The body.

In my choreographic work, the body moves into the centre of reflection in different contexts with all its possibilities and conflicts: the heroic body, the vulnerable body, the social body, the material body, the transparent body, the naked body, the poetic body, the body as a unit of survival, the body as a place of process and experience of time and space.

Why choreo­graphy?

Growing up in an artistic family of musicians, choreographers, visual artists and directors, choreography seemed to me to connect and embody all disciplines. In my work, characterized by over 15 years of musical training that also honed my auditory perception, I became aware that I perceive movement primarily as a tonal trajectory and, based on my interest in the visual and cinematic, as a living image.


I have been particularly inspired by the work of John Cage, his interdisciplinary collaboration with Robert Rauschenberg and Merce Cunningham and especially his way of working with silence and chance, which redefined the artistic experience and aesthetics of performances. The issues surrounding kinaesthesia, perception, affect and sensation are central to my work. By exploring sound and listening processes, I observe and experience how the physical space of a performance unfurls. The dancers perceive the space as a constantly growing and changing experience primarily through hearing, touching and responding. The hierarchy of sensory perceptions is changed. Seeing no longer comes first. The space becomes perceptible, tangible or audible.

Meta-moder­nist artist.

Seeing myself as a meta-modernist artist, I use a variety of artistic elements in my work including video, text, sound and light. This is reflected in my many years of interdisciplinary collaboration with musicians such as the Düsseldorf-based composer HAUSCHKA, the London-based composer Marios Takoushis, and the visual artists Marianna Christofides and Horst Weierstall. By experimenting with various production structures and artistic exchange practices, works for theatres, museums and urban spaces are created including site-specific works, films and texts.

Content and concept.

With regard to content and concept, I concentrate on artistic projects that sensitize us to ecological and socio-political issues: environment and movement, reality and fiction, archaeology and the future, chronology and choreography, topographical and personal boundaries, the invisible and the hidden. I open up spaces for dancers, performers and the audience, in which themes, thoughts and emotions are negotiated through movement—themes, thoughts and emotions that cannot be adequately expressed through language or other forms of expression in times of social upheaval and political extremes.

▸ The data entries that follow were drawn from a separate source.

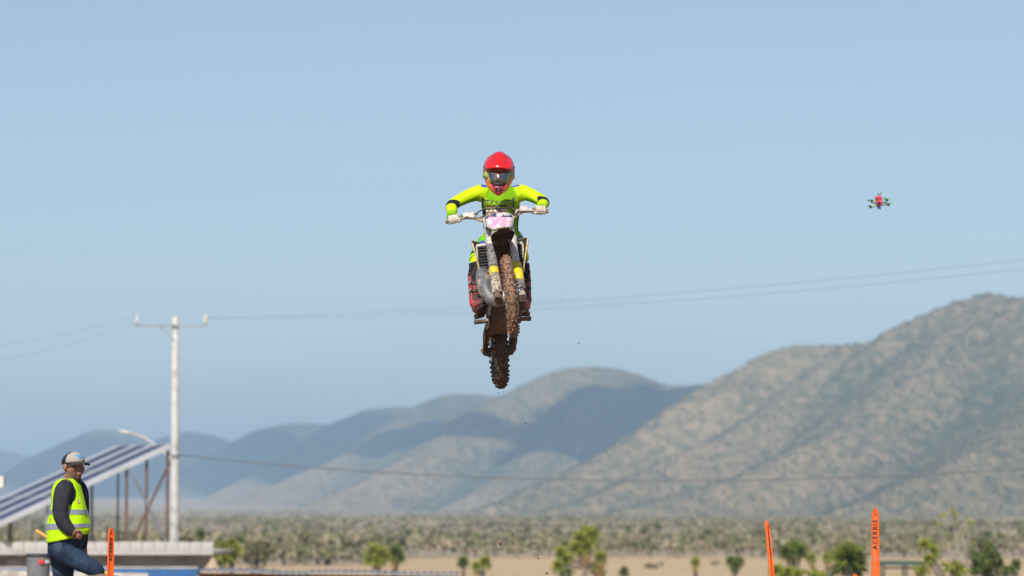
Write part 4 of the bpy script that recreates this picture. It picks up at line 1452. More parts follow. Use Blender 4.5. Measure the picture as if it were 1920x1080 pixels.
def make_pole():
    base = P(327, 1018, 140); top = P(326, 594, 140)
    g = float(ground_z(base.x, 140))
    pole = thing('utility_pole', 'tall tapered concrete power pole with a crossarm and two insulators', 'power pole', (base.x, 140, g))
    X0 = Vector((0, 0, 0))
    H = top.z - g
    b = MB()
    b.lathe([(0.19, -0.6), (0.185, 0.5), (0.175, 3.0), (0.15, 6.5), (0.115, H - 0.02), (0.10, H)], (0, 0, 0), (0, 0, 1), 20)
    b.build('shaft', M_CONC, pole)
    zc = P(322, 611, 140).z - g
    xl, xr = P(258, 610, 140).x - base.x, P(386, 613, 140).x - base.x
    b = MB()
    b.box(((xl + xr) / 2, -0.16, zc), (xr - xl + 0.1, 0.08, 0.075))
    b.bar((-0.55, -0.14, zc - 0.02), (0, -0.14, zc - 0.55), 0.02, 0.04)
    arm = b.build('crossarm', M_GREYSTEEL, pole)
    for x, m, r in ((xl, M_GALV, 0.06), (xr, mat('cream_insulator', (0.62, 0.58, 0.46), 0.4), 0.075)):
        b = MB()
        b.lathe([(0.02, 0.05), (0.02, 0.12), (r, 0.12), (r, 0.16), (r * 0.6, 0.18), (r, 0.22), (r, 0.26), (r * 0.6, 0.28), (r * 0.8, 0.32), (r * 0.7, 0.38), (0.02, 0.40)], (x, -0.16, zc), (0, 0, 1), 14)
        b.build('insulator', m, arm)
    # street light arm
    def q(px, py): 
        v = P(px, py, 139.9); return (v.x - base.x, -0.1, v.z - g)
    b = MB()
    pp, rr = smooth_path([(0, -0.1, q(0, 866)[2]), q(300, 842), q(285, 830), q(268, 820), q(246, 813)], [0.045, 0.045, 0.042, 0.04, 0.036], 4)
    b.tube(pp, rr, 10)
    la = b.build('lamp_arm', mat('dirty_white_lamp_arm', (0.62, 0.56, 0.52), 0.6, col2=(0.5, 0.40, 0.36), scale=2), pole)
    b = MB()
    a, c = Vector(q(248, 813)), Vector(q(222, 808))
    b.tube([a, a * 0.7 + c * 0.3, a * 0.3 + c * 0.7, c], [0.04, 0.085, 0.085, 0.03], 12, flat=0.6)
    b.build('lamp_head', mat('pale_lamp_head', (0.66, 0.63, 0.52), 0.5), la)
    for z in (q(0, 853)[2], q(0, 858)[2], 2.2):
        b = MB(); b.ringtube((0, 0, z), (0, 0, 1), 0.168, [(0.012, -0.03), (0.012, 0.03), (-0.03, 0.03), (-0.03, -0.03)], 20)
        b.build('strap', M_GREYSTEEL, pole)
    return pole

make_pole()


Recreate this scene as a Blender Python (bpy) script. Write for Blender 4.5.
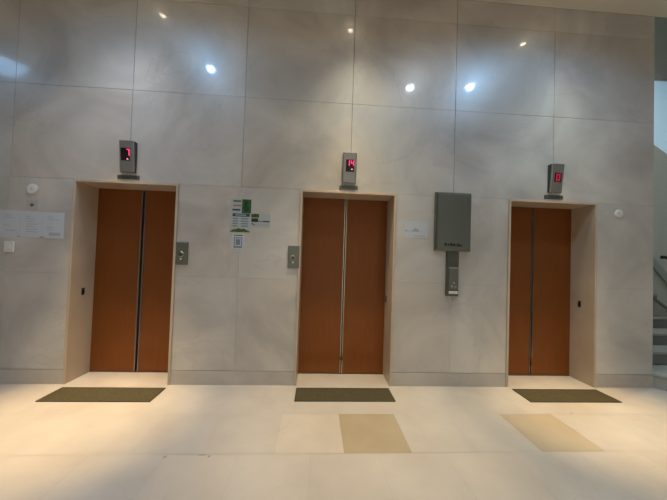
import bpy, bmesh, math, random
from mathutils import Vector, Matrix

scene = bpy.context.scene
for o in list(bpy.data.objects):
    bpy.data.objects.remove(o, do_unlink=True)
random.seed(7)

# ------------------------------------------------------------------ camera
YAW, PITCH, ROLL = 0.0581, 0.0233, 0.0327
cy, sy, cp, sp, cr, sr = (math.cos(YAW), math.sin(YAW), math.cos(PITCH), math.sin(PITCH),
                          math.cos(ROLL), math.sin(ROLL))
fwd = Vector((sy * cp, cy * cp, sp))
right = Vector((cy, -sy, 0))
up = right.cross(fwd)
r2 = cr * right + sr * up
u2 = -sr * right + cr * up
cam_data = bpy.data.cameras.new('camera')
cam_data.sensor_width = 36.0
cam_data.lens = 284.7 / 667.0 * 36.0
cam_data.clip_start = 0.05
cam = bpy.data.objects.new('camera', cam_data)
scene.collection.objects.link(cam)
m = Matrix((r2, u2, -fwd)).transposed().to_4x4()
m.translation = Vector((-0.3491, -3.1935, 1.4329))
cam.matrix_world = m
scene.camera = cam

# ------------------------------------------------------------------ world + view
world = bpy.data.worlds.new('world')
scene.world = world
world.use_nodes = True
bg = world.node_tree.nodes['Background']
bg.inputs[0].default_value = (0.55, 0.68, 0.85, 1)
bg.inputs[1].default_value = 0.15
scene.view_settings.view_transform = 'Standard'
scene.view_settings.look = 'None'
scene.view_settings.gamma = 1.0
scene.view_settings.use_curve_mapping = False
scene.view_settings.exposure = 0.0

# light levels of the lamps (used by the lamp builders below)
WARM = (1.0, 0.72, 0.36)
COOL = (0.28, 0.60, 1.0)
PALE = (0.76, 0.88, 1.0)
NEUTRAL = (1.0, 1.0, 0.96)
LENS = {'warm': (1.0, 0.86, 0.62), 'cool': (0.80, 0.90, 1.0), 'fill': (1.0, 1.0, 0.96), 'stair': (.9, 1.0, 1.0)}
# (x, y, kind, watts, cone degrees, lens emission, colour)
LAMPS = [
    (-2.45, -0.57, 'warm', 1380, 32, 60, WARM),
    (0.00, -0.57, 'warm', 480, 44, 60, WARM),
    (2.43, -0.57, 'warm', 1020, 32, 60, WARM),
    (-5.54, -1.70, 'cool', 40, 160, 6, COOL),
    (-2.20, -1.56, 'cool', 47, 160, 40, COOL),
    (1.20, -1.70, 'cool', 34, 160, 14, PALE),
    (2.22, -1.56, 'cool', 70, 160, 45, COOL),
    (4.75, 0.45, 'stair', 330, 92, 8, (.86, 1.0, .98)),  # added lamp that brightens the stairwell
    (-2.7, -7.2, 'fill', 570, 150, 25, NEUTRAL),  # this row: unseen lamps added for ambient fill
    (0.0, -7.2, 'fill', 570, 150, 25, NEUTRAL),
    (2.7, -7.2, 'fill', 570, 150, 25, NEUTRAL),
]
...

For me choreography is an act of empowerment, of embodiment, of social responsibility, an act of bridging time sequences, a process of layering experiences and negotiating different forms of perception of encounters. It is a space for associations, investigations, transformations, interruptions and connections between representing and non-representing bodies, between spectators and non-spectators—spaces of thought and perception between the inner self and the outer world.

I want to continue my work with these methods, practices and in these contexts in the coming years and create pieces that weave together movements, actions, things, people and situations as poetry, and continue to reflect with clarity the beauty, darkness and complexity of human experience and the world around us.